→ Written problem: Produce an exact copy of all the data below, dropping every image.

→ Data block:
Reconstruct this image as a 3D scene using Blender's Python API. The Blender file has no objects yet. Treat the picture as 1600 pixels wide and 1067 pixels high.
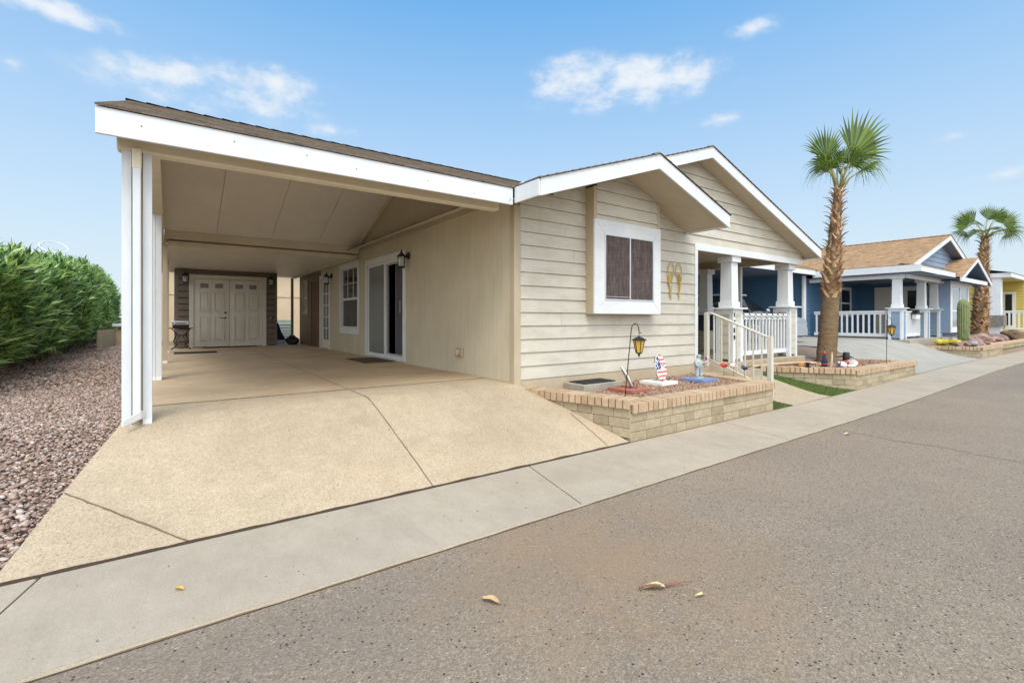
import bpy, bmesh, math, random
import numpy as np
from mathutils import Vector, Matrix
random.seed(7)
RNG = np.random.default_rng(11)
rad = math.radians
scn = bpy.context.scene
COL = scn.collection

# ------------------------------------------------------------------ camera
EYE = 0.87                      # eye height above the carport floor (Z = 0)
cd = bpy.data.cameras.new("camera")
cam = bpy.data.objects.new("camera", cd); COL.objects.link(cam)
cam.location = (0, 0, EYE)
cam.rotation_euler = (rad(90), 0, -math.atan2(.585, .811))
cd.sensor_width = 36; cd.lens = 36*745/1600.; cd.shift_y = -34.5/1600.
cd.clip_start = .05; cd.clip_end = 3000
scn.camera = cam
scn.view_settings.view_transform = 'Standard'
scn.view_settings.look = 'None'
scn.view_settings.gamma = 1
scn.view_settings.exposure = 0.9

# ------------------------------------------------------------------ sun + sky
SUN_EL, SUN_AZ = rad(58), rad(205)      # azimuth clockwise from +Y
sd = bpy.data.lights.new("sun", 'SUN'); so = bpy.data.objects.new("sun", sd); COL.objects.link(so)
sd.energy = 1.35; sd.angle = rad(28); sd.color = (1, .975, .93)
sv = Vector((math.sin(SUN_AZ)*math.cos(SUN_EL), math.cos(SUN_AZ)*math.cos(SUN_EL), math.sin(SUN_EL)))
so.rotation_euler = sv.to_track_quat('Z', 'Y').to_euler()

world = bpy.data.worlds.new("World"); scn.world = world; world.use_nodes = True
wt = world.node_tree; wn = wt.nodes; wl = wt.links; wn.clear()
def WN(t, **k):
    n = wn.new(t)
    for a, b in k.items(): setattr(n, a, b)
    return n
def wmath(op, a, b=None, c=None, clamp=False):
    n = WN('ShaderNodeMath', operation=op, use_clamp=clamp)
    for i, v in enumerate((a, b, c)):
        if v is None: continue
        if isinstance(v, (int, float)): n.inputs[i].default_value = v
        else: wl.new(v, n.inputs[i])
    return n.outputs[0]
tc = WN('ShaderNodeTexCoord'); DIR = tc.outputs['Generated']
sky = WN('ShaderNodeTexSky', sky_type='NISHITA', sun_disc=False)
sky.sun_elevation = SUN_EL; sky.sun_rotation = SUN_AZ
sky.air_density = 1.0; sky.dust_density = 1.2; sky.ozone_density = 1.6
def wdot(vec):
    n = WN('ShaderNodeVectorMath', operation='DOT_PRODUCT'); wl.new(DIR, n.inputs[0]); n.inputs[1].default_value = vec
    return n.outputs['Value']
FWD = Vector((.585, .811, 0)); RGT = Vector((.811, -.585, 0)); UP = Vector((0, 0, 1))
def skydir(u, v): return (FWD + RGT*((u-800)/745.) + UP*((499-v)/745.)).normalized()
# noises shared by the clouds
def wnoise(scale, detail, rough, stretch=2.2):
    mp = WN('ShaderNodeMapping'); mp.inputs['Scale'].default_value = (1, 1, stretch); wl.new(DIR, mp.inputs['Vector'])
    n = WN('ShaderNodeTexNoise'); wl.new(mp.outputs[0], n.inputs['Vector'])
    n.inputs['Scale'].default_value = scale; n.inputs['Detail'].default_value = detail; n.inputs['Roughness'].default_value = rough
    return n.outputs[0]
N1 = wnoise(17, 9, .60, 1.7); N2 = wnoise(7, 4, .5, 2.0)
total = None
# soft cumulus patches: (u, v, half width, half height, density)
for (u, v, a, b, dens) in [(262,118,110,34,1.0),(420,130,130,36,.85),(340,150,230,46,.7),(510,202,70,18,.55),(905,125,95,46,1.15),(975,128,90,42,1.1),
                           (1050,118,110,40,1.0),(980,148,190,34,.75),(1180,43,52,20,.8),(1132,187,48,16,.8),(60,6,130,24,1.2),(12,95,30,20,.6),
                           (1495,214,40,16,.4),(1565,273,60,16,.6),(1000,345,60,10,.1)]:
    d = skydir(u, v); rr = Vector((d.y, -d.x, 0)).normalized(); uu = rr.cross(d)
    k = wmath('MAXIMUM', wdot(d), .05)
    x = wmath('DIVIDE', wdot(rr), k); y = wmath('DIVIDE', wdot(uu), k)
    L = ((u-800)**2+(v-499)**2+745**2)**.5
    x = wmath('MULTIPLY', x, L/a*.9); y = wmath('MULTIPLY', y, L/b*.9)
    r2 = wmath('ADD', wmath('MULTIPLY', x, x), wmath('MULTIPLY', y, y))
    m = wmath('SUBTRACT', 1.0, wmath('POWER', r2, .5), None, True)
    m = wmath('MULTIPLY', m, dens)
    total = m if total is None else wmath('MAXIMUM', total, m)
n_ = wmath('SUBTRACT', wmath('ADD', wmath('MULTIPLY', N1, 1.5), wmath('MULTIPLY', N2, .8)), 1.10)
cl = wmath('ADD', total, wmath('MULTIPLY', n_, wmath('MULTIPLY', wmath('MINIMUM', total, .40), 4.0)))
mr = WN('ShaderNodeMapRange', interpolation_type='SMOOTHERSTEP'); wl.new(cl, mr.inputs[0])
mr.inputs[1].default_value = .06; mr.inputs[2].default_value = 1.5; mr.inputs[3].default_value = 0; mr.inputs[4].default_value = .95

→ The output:
Reconstruct this image as a 3D scene using Blender's Python API. The Blender file has no objects yet. Treat the picture as 1600 pixels wide and 1067 pixels high.
import bpy, bmesh, math, random
import numpy as np
from mathutils import Vector, Matrix
random.seed(7)
RNG = np.random.default_rng(11)
rad = math.radians
scn = bpy.context.scene
COL = scn.collection

# ------------------------------------------------------------------ camera
EYE = 0.87                      # eye height above the carport floor (Z = 0)
cd = bpy.data.cameras.new("camera")
cam = bpy.data.objects.new("camera", cd); COL.objects.link(cam)
cam.location = (0, 0, EYE)
cam.rotation_euler = (rad(90), 0, -math.atan2(.585, .811))
cd.sensor_width = 36; cd.lens = 36*745/1600.; cd.shift_y = -34.5/1600.
cd.clip_start = .05; cd.clip_end = 3000
scn.camera = cam
scn.view_settings.view_transform = 'Standard'
scn.view_settings.look = 'None'
scn.view_settings.gamma = 1
scn.view_settings.exposure = 0.9

# ------------------------------------------------------------------ sun + sky
SUN_EL, SUN_AZ = rad(58), rad(205)      # azimuth clockwise from +Y
sd = bpy.data.lights.new("sun", 'SUN'); so = bpy.data.objects.new("sun", sd); COL.objects.link(so)
sd.energy = 1.35; sd.angle = rad(28); sd.color = (1, .975, .93)
sv = Vector((math.sin(SUN_AZ)*math.cos(SUN_EL), math.cos(SUN_AZ)*math.cos(SUN_EL), math.sin(SUN_EL)))
so.rotation_euler = sv.to_track_quat('Z', 'Y').to_euler()

world = bpy.data.worlds.new("World"); scn.world = world; world.use_nodes = True
wt = world.node_tree; wn = wt.nodes; wl = wt.links; wn.clear()
def WN(t, **k):
    n = wn.new(t)
    for a, b in k.items(): setattr(n, a, b)
    return n
def wmath(op, a, b=None, c=None, clamp=False):
    n = WN('ShaderNodeMath', operation=op, use_clamp=clamp)
    for i, v in enumerate((a, b, c)):
        if v is None: continue
        if isinstance(v, (int, float)): n.inputs[i].default_value = v
        else: wl.new(v, n.inputs[i])
    return n.outputs[0]
tc = WN('ShaderNodeTexCoord'); DIR = tc.outputs['Generated']
sky = WN('ShaderNodeTexSky', sky_type='NISHITA', sun_disc=False)
sky.sun_elevation = SUN_EL; sky.sun_rotation = SUN_AZ
sky.air_density = 1.0; sky.dust_density = 1.2; sky.ozone_density = 1.6
def wdot(vec):
    n = WN('ShaderNodeVectorMath', operation='DOT_PRODUCT'); wl.new(DIR, n.inputs[0]); n.inputs[1].default_value = vec
    return n.outputs['Value']
FWD = Vector((.585, .811, 0)); RGT = Vector((.811, -.585, 0)); UP = Vector((0, 0, 1))
def skydir(u, v): return (FWD + RGT*((u-800)/745.) + UP*((499-v)/745.)).normalized()
# noises shared by the clouds
def wnoise(scale, detail, rough, stretch=2.2):
    mp = WN('ShaderNodeMapping'); mp.inputs['Scale'].default_value = (1, 1, stretch); wl.new(DIR, mp.inputs['Vector'])
    n = WN('ShaderNodeTexNoise'); wl.new(mp.outputs[0], n.inputs['Vector'])
    n.inputs['Scale'].default_value = scale; n.inputs['Detail'].default_value = detail; n.inputs['Roughness'].default_value = rough
    return n.outputs[0]
N1 = wnoise(17, 9, .60, 1.7); N2 = wnoise(7, 4, .5, 2.0)
total = None
# soft cumulus patches: (u, v, half width, half height, density)
for (u, v, a, b, dens) in [(262,118,110,34,1.0),(420,130,130,36,.85),(340,150,230,46,.7),(510,202,70,18,.55),(905,125,95,46,1.15),(975,128,90,42,1.1),
                           (1050,118,110,40,1.0),(980,148,190,34,.75),(1180,43,52,20,.8),(1132,187,48,16,.8),(60,6,130,24,1.2),(12,95,30,20,.6),
                           (1495,214,40,16,.4),(1565,273,60,16,.6),(1000,345,60,10,.1)]:
    d = skydir(u, v); rr = Vector((d.y, -d.x, 0)).normalized(); uu = rr.cross(d)
    k = wmath('MAXIMUM', wdot(d), .05)
    x = wmath('DIVIDE', wdot(rr), k); y = wmath('DIVIDE', wdot(uu), k)
    L = ((u-800)**2+(v-499)**2+745**2)**.5
    x = wmath('MULTIPLY', x, L/a*.9); y = wmath('MULTIPLY', y, L/b*.9)
    r2 = wmath('ADD', wmath('MULTIPLY', x, x), wmath('MULTIPLY', y, y))
    m = wmath('SUBTRACT', 1.0, wmath('POWER', r2, .5), None, True)
    m = wmath('MULTIPLY', m, dens)
    total = m if total is None else wmath('MAXIMUM', total, m)
n_ = wmath('SUBTRACT', wmath('ADD', wmath('MULTIPLY', N1, 1.5), wmath('MULTIPLY', N2, .8)), 1.10)
cl = wmath('ADD', total, wmath('MULTIPLY', n_, wmath('MULTIPLY', wmath('MINIMUM', total, .40), 4.0)))
mr = WN('ShaderNodeMapRange', interpolation_type='SMOOTHERSTEP'); wl.new(cl, mr.inputs[0])
mr.inputs[1].default_value = .06; mr.inputs[2].default_value = 1.5; mr.inputs[3].default_value = 0; mr.inputs[4].default_value = .95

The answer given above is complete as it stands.